IISS on U.S. alliances in East Asia

Outstanding essay over at the International Institute for Strategic Studies, kindly sent by a reader, on U.S. alliances in East Asia. Read it on your own, but here’s a sample:

The looming changes in US policy derive primarily from the Bush administration’s efforts to realign its global military deployments and to move toward a “transformed” military strategy, and from a parallel conviction that the Asia-Pacific region is likely to feature major challenges to US security interests in the coming decade. US strategists argue that American capabilities must focus on the presumed requirements of the post-11 September world, especially operations against terrorist groups and countering the potential threat of WMD proliferation. A new defence policy, to be enshrined in the forthcoming Quadrennial Defense Review (QDR), scheduled for completion in February 2006, will postulate the need for far more flexible, rapidly deployable forces capable of surging in response to diverse threats, with a pronounced emphasis on the Asia-Pacific region. Administration officials have asserted a simultaneous need to augment US regional capabilities to counter potential challenges posed by an ascendant China, directed against Taiwan or elsewhere. Though the end-point of this process of strategic change is far from certain, the broad directions are clear. Some of America’s long-standing bilateral security partnerships, most notably that with South Korea, will matter much less, and at least one, the relationship with Japan, will matter far more.

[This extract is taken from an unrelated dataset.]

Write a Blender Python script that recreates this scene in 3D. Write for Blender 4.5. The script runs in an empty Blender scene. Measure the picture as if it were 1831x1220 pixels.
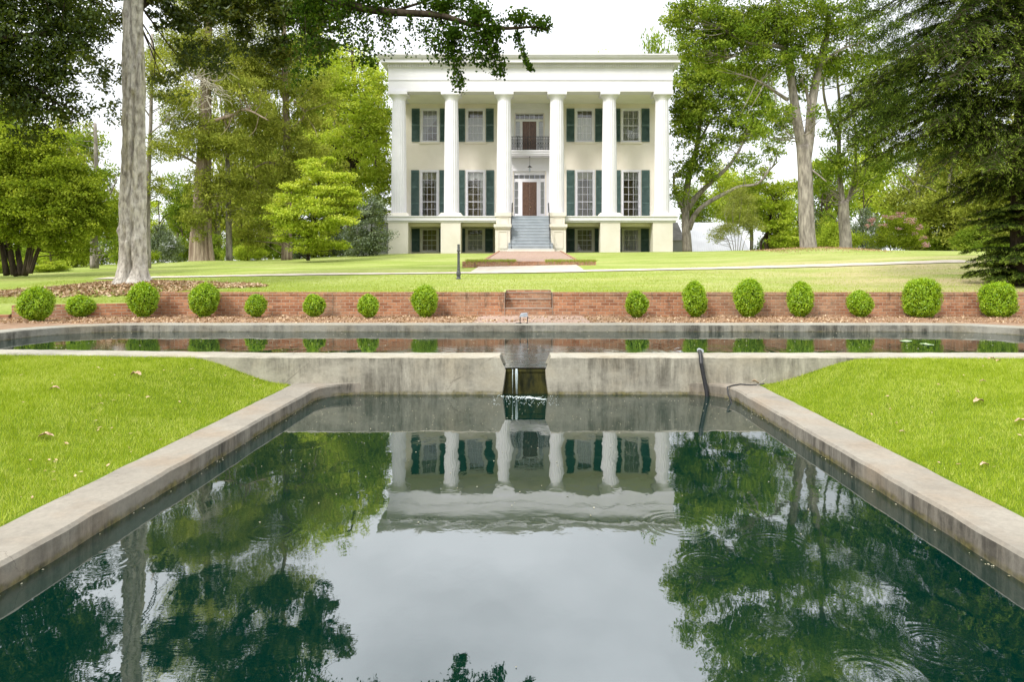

By disentangling US policy from some of the lingering vestiges of the Cold War, American policymakers seem determined to move toward a very different but as yet unlabelled regional strategic concept. This future approach will entail markedly different roles for US forces, and parallel changes in Washington’s expectations of various regional actors. US defence planners believe that the United States (especially in the face of severe manpower challenges posed by protracted instability in Iraq) cannot allow major American forces to “sit” in locales in the service of military strategies that the administration believes have long outlived their utility. At the same time, there is an explicit expectation that US allies will assent to a reconfigured American security strategy, potentially encompassing US “out of area” operations as well as military contingencies within the Asia-Pacific region. But much remains unspoken about American policy, leaving some US security partners uneasy about the underlying priorities in US regional strategy, and the precise role of long-standing allies in this emergent strategy.

6 Comments

  1. judge judy your flag
    Posted May 27, 2005 at 9:48 pm | Permalink

    seems to have a pretty good bead on shifting of alliance. damn dokdo!

  2. Posted May 27, 2005 at 10:34 pm | Permalink

    Frankly, I’m glad this kind of thing about the Korea-US alliance “mattering much less” and things like what Yachi said get out to the Korean public. I want (and I suspect newspapers like the Chosun Ilbo want) people to see just how strained relations with the US are under Roh and his band of merry men.

    By the way, driving by the War Memorial today I passed a very large demonstration. Made me groan at first, until I saw sign after sign touting a strong US-ROK alliance. I wish I’d had my camera with me. I started honking my horn and sticking a thumbs-up out my car. But with tinted windows on my black minivan, I probably looked like one of those right-wing Japanese media trucks.